_WHAT IS EXPECTED:_
Reproduce the complete listing without any deviation.

• • •

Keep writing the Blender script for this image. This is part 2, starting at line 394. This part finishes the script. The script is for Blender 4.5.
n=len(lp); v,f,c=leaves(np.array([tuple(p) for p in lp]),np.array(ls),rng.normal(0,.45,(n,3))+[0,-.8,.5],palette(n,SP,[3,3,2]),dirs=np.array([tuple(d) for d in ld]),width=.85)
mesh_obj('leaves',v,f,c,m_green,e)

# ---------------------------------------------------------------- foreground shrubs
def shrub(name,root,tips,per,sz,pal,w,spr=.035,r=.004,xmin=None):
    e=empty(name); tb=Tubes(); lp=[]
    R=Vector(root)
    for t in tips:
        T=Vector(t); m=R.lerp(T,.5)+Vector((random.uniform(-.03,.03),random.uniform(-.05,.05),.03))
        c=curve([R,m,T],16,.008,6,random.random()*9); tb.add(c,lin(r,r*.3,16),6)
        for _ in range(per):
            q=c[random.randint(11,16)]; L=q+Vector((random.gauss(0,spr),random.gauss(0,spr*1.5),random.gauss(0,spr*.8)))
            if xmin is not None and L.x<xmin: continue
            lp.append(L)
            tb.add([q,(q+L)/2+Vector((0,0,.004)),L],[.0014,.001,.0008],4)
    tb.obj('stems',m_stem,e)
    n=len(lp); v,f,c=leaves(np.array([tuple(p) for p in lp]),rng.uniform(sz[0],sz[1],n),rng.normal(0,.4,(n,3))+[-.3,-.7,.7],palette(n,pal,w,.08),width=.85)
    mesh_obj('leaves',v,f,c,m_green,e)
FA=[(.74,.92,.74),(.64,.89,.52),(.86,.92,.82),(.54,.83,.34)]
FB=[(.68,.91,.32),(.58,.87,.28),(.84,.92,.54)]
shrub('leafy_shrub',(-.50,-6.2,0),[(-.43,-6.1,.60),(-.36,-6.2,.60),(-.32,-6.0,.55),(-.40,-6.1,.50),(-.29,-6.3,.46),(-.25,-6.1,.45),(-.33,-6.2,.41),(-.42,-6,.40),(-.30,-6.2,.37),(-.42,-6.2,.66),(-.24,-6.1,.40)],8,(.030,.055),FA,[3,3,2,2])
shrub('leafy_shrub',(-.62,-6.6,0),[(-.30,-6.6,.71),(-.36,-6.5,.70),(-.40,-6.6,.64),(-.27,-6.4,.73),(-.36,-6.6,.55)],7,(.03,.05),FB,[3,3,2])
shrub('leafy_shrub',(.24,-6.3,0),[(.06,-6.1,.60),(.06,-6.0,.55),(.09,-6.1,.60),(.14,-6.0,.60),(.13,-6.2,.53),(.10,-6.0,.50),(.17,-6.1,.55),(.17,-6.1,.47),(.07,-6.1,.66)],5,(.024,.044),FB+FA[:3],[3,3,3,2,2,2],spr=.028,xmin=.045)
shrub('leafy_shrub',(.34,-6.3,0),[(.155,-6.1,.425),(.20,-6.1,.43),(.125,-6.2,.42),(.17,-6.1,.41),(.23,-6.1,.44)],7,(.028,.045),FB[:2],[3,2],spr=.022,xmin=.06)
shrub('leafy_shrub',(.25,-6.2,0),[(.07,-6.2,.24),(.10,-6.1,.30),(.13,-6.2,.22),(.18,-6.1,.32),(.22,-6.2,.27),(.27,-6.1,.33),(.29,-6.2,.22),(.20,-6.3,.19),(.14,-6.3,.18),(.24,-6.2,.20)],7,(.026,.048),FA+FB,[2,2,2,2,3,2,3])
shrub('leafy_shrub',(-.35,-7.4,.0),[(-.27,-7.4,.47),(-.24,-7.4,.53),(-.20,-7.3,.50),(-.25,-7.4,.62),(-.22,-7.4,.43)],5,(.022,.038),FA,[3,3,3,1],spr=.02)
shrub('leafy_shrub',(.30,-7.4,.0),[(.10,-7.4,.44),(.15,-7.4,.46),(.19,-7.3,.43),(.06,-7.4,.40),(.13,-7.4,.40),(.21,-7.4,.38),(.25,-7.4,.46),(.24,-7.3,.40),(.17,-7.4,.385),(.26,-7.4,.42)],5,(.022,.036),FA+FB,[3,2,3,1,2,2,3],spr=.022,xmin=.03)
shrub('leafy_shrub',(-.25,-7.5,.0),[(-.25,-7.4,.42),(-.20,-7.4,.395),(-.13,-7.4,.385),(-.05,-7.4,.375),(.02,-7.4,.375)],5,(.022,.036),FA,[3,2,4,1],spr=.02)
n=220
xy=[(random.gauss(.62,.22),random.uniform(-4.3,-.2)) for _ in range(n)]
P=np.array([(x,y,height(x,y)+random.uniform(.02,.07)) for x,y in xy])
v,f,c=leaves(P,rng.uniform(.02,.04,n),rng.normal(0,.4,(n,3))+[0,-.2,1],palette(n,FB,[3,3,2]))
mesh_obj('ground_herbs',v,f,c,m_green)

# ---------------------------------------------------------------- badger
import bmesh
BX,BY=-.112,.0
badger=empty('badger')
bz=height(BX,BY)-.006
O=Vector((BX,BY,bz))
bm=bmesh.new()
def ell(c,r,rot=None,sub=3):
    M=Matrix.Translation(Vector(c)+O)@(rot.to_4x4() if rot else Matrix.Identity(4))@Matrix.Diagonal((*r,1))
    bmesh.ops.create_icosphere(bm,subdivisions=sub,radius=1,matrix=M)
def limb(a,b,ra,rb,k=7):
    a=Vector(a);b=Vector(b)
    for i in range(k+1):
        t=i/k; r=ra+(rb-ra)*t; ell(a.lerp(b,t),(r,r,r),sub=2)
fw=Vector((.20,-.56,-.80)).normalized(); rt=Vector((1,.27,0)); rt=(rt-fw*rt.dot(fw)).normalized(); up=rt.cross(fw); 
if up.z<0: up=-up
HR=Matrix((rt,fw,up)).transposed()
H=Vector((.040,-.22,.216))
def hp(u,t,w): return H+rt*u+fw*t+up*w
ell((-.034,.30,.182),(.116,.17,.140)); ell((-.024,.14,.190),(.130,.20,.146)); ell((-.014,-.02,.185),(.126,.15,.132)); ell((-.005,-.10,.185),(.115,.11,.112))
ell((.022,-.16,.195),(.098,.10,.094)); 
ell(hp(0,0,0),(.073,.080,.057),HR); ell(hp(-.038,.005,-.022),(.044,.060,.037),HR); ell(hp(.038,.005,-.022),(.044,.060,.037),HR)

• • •

_ANSWER:_
Keep writing the Blender script for this image. This is part 2, starting at line 394. This part finishes the script. The script is for Blender 4.5.
n=len(lp); v,f,c=leaves(np.array([tuple(p) for p in lp]),np.array(ls),rng.normal(0,.45,(n,3))+[0,-.8,.5],palette(n,SP,[3,3,2]),dirs=np.array([tuple(d) for d in ld]),width=.85)
mesh_obj('leaves',v,f,c,m_green,e)

# ---------------------------------------------------------------- foreground shrubs
def shrub(name,root,tips,per,sz,pal,w,spr=.035,r=.004,xmin=None):
    e=empty(name); tb=Tubes(); lp=[]
    R=Vector(root)
    for t in tips:
        T=Vector(t); m=R.lerp(T,.5)+Vector((random.uniform(-.03,.03),random.uniform(-.05,.05),.03))
        c=curve([R,m,T],16,.008,6,random.random()*9); tb.add(c,lin(r,r*.3,16),6)
        for _ in range(per):
            q=c[random.randint(11,16)]; L=q+Vector((random.gauss(0,spr),random.gauss(0,spr*1.5),random.gauss(0,spr*.8)))
            if xmin is not None and L.x<xmin: continue
            lp.append(L)
            tb.add([q,(q+L)/2+Vector((0,0,.004)),L],[.0014,.001,.0008],4)
    tb.obj('stems',m_stem,e)
    n=len(lp); v,f,c=leaves(np.array([tuple(p) for p in lp]),rng.uniform(sz[0],sz[1],n),rng.normal(0,.4,(n,3))+[-.3,-.7,.7],palette(n,pal,w,.08),width=.85)
    mesh_obj('leaves',v,f,c,m_green,e)
FA=[(.74,.92,.74),(.64,.89,.52),(.86,.92,.82),(.54,.83,.34)]
FB=[(.68,.91,.32),(.58,.87,.28),(.84,.92,.54)]
shrub('leafy_shrub',(-.50,-6.2,0),[(-.43,-6.1,.60),(-.36,-6.2,.60),(-.32,-6.0,.55),(-.40,-6.1,.50),(-.29,-6.3,.46),(-.25,-6.1,.45),(-.33,-6.2,.41),(-.42,-6,.40),(-.30,-6.2,.37),(-.42,-6.2,.66),(-.24,-6.1,.40)],8,(.030,.055),FA,[3,3,2,2])
shrub('leafy_shrub',(-.62,-6.6,0),[(-.30,-6.6,.71),(-.36,-6.5,.70),(-.40,-6.6,.64),(-.27,-6.4,.73),(-.36,-6.6,.55)],7,(.03,.05),FB,[3,3,2])
shrub('leafy_shrub',(.24,-6.3,0),[(.06,-6.1,.60),(.06,-6.0,.55),(.09,-6.1,.60),(.14,-6.0,.60),(.13,-6.2,.53),(.10,-6.0,.50),(.17,-6.1,.55),(.17,-6.1,.47),(.07,-6.1,.66)],5,(.024,.044),FB+FA[:3],[3,3,3,2,2,2],spr=.028,xmin=.045)
shrub('leafy_shrub',(.34,-6.3,0),[(.155,-6.1,.425),(.20,-6.1,.43),(.125,-6.2,.42),(.17,-6.1,.41),(.23,-6.1,.44)],7,(.028,.045),FB[:2],[3,2],spr=.022,xmin=.06)
shrub('leafy_shrub',(.25,-6.2,0),[(.07,-6.2,.24),(.10,-6.1,.30),(.13,-6.2,.22),(.18,-6.1,.32),(.22,-6.2,.27),(.27,-6.1,.33),(.29,-6.2,.22),(.20,-6.3,.19),(.14,-6.3,.18),(.24,-6.2,.20)],7,(.026,.048),FA+FB,[2,2,2,2,3,2,3])
shrub('leafy_shrub',(-.35,-7.4,.0),[(-.27,-7.4,.47),(-.24,-7.4,.53),(-.20,-7.3,.50),(-.25,-7.4,.62),(-.22,-7.4,.43)],5,(.022,.038),FA,[3,3,3,1],spr=.02)
shrub('leafy_shrub',(.30,-7.4,.0),[(.10,-7.4,.44),(.15,-7.4,.46),(.19,-7.3,.43),(.06,-7.4,.40),(.13,-7.4,.40),(.21,-7.4,.38),(.25,-7.4,.46),(.24,-7.3,.40),(.17,-7.4,.385),(.26,-7.4,.42)],5,(.022,.036),FA+FB,[3,2,3,1,2,2,3],spr=.022,xmin=.03)
shrub('leafy_shrub',(-.25,-7.5,.0),[(-.25,-7.4,.42),(-.20,-7.4,.395),(-.13,-7.4,.385),(-.05,-7.4,.375),(.02,-7.4,.375)],5,(.022,.036),FA,[3,2,4,1],spr=.02)
n=220
xy=[(random.gauss(.62,.22),random.uniform(-4.3,-.2)) for _ in range(n)]
P=np.array([(x,y,height(x,y)+random.uniform(.02,.07)) for x,y in xy])
v,f,c=leaves(P,rng.uniform(.02,.04,n),rng.normal(0,.4,(n,3))+[0,-.2,1],palette(n,FB,[3,3,2]))
mesh_obj('ground_herbs',v,f,c,m_green)

# ---------------------------------------------------------------- badger
import bmesh
BX,BY=-.112,.0
badger=empty('badger')
bz=height(BX,BY)-.006
O=Vector((BX,BY,bz))
bm=bmesh.new()
def ell(c,r,rot=None,sub=3):
    M=Matrix.Translation(Vector(c)+O)@(rot.to_4x4() if rot else Matrix.Identity(4))@Matrix.Diagonal((*r,1))
    bmesh.ops.create_icosphere(bm,subdivisions=sub,radius=1,matrix=M)
def limb(a,b,ra,rb,k=7):
    a=Vector(a);b=Vector(b)
    for i in range(k+1):
        t=i/k; r=ra+(rb-ra)*t; ell(a.lerp(b,t),(r,r,r),sub=2)
fw=Vector((.20,-.56,-.80)).normalized(); rt=Vector((1,.27,0)); rt=(rt-fw*rt.dot(fw)).normalized(); up=rt.cross(fw); 
if up.z<0: up=-up
HR=Matrix((rt,fw,up)).transposed()
H=Vector((.040,-.22,.216))
def hp(u,t,w): return H+rt*u+fw*t+up*w
ell((-.034,.30,.182),(.116,.17,.140)); ell((-.024,.14,.190),(.130,.20,.146)); ell((-.014,-.02,.185),(.126,.15,.132)); ell((-.005,-.10,.185),(.115,.11,.112))
ell((.022,-.16,.195),(.098,.10,.094)); 
ell(hp(0,0,0),(.073,.080,.057),HR); ell(hp(-.038,.005,-.022),(.044,.060,.037),HR); ell(hp(.038,.005,-.022),(.044,.060,.037),HR)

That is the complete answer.